Das einzig Freche – oder eher das Schräge oder Bunte – an der Jungen Akademie ist, dass sie schon durch ihre Existenz das übrige, oft etwas graue Wissenschaftssystem in Deutschland hinterfragt. Denn unsere Denkräume sind Spielräume für konstruktives Handeln, zum Aufzeigen von Alternativen, für das Nachdenken und das Nachmachen.

Die Junge Akademie ist auch im zehnten Jahr ihres Bestehens ein notwendiger Luxus in der deutschen Wissenschaftslandschaft. Die Mitglieder zeigen durch ihr Handeln, wie bereichernd Wissenschaft sein kann, und wollen so andere anregen, mehr für die Wissenschaft zu tun. Die Junge Akademie: Luxus und Notwendigkeit!

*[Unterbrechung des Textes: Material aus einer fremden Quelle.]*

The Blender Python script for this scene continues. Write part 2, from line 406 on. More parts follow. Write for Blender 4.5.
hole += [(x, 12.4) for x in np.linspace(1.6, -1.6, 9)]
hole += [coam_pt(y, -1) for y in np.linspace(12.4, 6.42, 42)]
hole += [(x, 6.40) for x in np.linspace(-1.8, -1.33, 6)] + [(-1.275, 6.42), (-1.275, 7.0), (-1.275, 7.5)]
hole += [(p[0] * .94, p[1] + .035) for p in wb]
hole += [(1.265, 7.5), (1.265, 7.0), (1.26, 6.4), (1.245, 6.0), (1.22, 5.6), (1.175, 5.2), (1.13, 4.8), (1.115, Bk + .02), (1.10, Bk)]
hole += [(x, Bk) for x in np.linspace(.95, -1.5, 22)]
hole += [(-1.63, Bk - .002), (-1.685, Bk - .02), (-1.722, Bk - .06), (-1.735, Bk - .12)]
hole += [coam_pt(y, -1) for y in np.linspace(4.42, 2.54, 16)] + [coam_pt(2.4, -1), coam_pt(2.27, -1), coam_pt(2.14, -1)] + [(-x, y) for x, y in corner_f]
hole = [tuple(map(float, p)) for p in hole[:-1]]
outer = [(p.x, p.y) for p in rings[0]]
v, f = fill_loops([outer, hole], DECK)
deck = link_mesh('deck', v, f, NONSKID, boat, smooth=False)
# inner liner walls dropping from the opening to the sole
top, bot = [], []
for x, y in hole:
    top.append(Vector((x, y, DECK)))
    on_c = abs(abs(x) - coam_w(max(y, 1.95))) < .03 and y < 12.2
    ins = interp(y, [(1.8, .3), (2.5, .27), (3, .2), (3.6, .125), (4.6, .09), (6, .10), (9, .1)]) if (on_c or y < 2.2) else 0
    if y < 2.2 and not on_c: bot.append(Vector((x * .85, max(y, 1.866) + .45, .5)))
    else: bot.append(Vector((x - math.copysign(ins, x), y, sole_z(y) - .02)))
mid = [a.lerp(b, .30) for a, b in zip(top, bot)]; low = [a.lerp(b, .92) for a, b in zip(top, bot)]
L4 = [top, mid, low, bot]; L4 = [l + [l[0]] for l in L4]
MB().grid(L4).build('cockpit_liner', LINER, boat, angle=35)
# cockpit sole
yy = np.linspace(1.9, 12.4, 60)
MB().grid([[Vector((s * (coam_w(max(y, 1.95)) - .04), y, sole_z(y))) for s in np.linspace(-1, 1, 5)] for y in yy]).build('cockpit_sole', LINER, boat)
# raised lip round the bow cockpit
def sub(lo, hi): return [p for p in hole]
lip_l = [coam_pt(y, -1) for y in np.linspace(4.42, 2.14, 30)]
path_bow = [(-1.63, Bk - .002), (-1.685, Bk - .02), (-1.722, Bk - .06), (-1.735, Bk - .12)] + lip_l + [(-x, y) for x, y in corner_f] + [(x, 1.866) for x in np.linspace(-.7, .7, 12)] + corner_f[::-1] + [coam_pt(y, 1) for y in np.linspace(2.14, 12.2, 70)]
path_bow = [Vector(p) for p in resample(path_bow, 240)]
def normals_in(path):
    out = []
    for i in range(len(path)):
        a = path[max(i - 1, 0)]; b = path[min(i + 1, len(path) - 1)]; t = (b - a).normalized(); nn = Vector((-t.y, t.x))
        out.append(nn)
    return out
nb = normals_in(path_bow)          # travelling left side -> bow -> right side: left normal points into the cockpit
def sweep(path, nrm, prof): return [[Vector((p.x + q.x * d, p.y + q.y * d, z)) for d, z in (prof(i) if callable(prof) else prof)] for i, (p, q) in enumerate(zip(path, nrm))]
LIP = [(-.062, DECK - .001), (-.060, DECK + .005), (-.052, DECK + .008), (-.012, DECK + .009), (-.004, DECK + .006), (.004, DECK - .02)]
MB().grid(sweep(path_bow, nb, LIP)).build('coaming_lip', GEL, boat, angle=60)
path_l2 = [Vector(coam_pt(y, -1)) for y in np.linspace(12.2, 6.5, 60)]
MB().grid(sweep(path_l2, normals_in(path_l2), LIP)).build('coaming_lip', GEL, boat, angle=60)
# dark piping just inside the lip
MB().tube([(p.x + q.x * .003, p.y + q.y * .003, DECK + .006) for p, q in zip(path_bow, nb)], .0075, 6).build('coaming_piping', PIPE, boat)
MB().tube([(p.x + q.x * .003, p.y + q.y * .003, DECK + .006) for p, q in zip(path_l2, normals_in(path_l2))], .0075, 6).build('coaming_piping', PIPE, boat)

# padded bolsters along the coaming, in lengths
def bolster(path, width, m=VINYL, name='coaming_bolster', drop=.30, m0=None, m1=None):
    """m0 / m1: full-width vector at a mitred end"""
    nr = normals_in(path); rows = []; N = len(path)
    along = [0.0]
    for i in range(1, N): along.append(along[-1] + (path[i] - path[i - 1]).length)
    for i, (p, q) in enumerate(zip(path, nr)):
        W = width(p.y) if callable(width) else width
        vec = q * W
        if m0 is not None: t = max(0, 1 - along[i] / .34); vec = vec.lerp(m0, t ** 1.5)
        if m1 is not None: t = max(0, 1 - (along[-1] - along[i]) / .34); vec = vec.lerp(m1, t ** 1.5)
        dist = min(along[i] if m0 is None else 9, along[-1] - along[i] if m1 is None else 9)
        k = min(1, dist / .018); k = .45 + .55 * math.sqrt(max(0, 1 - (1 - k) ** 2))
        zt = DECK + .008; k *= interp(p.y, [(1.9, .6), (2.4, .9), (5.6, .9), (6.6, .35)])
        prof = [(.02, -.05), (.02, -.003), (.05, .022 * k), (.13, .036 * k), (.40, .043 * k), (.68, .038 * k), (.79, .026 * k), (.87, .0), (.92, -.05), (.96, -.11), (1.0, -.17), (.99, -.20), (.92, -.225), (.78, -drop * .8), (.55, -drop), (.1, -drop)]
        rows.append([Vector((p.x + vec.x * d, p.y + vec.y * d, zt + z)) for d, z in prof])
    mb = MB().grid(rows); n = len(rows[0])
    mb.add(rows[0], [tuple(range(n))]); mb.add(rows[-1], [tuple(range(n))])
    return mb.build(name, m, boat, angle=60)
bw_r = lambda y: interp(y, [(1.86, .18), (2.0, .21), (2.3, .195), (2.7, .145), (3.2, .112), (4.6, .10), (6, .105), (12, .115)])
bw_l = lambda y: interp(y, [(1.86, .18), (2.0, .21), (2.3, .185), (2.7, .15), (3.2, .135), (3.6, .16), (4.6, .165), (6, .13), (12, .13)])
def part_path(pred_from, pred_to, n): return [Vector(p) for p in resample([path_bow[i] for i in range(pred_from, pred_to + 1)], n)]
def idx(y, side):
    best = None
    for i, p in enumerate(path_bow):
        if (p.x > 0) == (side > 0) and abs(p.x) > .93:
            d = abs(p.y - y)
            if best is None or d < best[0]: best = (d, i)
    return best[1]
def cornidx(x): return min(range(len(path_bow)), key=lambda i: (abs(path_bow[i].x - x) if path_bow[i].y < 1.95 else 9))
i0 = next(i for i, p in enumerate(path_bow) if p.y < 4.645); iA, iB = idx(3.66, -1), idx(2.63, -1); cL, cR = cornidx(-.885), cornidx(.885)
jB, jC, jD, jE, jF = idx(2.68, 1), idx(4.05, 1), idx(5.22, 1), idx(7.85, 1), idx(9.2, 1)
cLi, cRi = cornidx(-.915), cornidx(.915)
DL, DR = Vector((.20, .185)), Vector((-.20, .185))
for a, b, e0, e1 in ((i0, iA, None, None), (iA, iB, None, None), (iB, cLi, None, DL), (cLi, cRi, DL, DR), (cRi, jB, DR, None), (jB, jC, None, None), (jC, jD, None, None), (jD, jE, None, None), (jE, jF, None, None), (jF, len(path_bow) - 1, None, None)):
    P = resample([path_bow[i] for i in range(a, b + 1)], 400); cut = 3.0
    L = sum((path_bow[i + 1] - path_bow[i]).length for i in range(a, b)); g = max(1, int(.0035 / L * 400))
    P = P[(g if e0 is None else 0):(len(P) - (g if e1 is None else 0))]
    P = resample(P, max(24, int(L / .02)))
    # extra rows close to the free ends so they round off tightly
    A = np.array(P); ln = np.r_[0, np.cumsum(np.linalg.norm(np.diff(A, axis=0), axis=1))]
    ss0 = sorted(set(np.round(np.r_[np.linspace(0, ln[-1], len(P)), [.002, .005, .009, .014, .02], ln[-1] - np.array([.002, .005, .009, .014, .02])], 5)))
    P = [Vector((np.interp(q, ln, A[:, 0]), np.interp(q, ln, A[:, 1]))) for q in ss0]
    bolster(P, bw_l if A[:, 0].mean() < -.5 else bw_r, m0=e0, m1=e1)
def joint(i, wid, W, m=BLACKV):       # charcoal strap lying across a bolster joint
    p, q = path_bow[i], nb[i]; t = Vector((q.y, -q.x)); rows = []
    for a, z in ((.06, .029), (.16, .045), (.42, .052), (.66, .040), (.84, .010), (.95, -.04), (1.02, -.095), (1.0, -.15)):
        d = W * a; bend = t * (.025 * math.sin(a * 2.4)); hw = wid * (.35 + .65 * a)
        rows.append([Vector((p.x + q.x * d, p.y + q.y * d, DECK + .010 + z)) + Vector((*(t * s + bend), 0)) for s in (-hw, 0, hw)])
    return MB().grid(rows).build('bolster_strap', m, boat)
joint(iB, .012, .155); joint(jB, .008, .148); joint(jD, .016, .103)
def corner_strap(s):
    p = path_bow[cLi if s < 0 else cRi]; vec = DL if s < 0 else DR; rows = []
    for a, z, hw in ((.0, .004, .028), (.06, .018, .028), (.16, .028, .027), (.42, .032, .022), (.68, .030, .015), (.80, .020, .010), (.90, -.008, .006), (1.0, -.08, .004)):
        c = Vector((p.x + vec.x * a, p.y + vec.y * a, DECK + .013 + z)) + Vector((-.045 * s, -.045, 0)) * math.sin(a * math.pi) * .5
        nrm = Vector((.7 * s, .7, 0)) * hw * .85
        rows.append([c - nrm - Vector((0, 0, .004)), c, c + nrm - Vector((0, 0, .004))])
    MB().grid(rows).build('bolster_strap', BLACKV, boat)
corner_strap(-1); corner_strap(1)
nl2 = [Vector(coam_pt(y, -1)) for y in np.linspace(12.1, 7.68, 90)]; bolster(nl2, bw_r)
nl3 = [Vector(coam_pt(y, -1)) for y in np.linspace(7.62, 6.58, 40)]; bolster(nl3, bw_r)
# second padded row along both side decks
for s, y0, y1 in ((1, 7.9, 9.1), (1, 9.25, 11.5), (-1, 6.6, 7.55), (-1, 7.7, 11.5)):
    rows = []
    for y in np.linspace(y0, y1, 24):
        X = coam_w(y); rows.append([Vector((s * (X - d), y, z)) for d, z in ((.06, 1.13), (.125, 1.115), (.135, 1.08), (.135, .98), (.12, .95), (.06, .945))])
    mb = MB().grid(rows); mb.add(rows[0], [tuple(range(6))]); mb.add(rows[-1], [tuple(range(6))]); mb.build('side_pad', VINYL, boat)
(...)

Wir verstehen uns als Vorbild – in Deutschland und darüber hinaus. Wie aktuell das Modell Junge Akademie ist, zeigt die Tatsache, dass viele Länder bereits eigene Nachwuchsakademien gegründet haben oder gründen möchten. Darin unterstützen wir sie tatkräftig. Auch fördern wir die Gründung einer europäischen und einer globalen Nachwuchsakademie, unter anderem durch einen Workshop im Februar 2010 in Berlin.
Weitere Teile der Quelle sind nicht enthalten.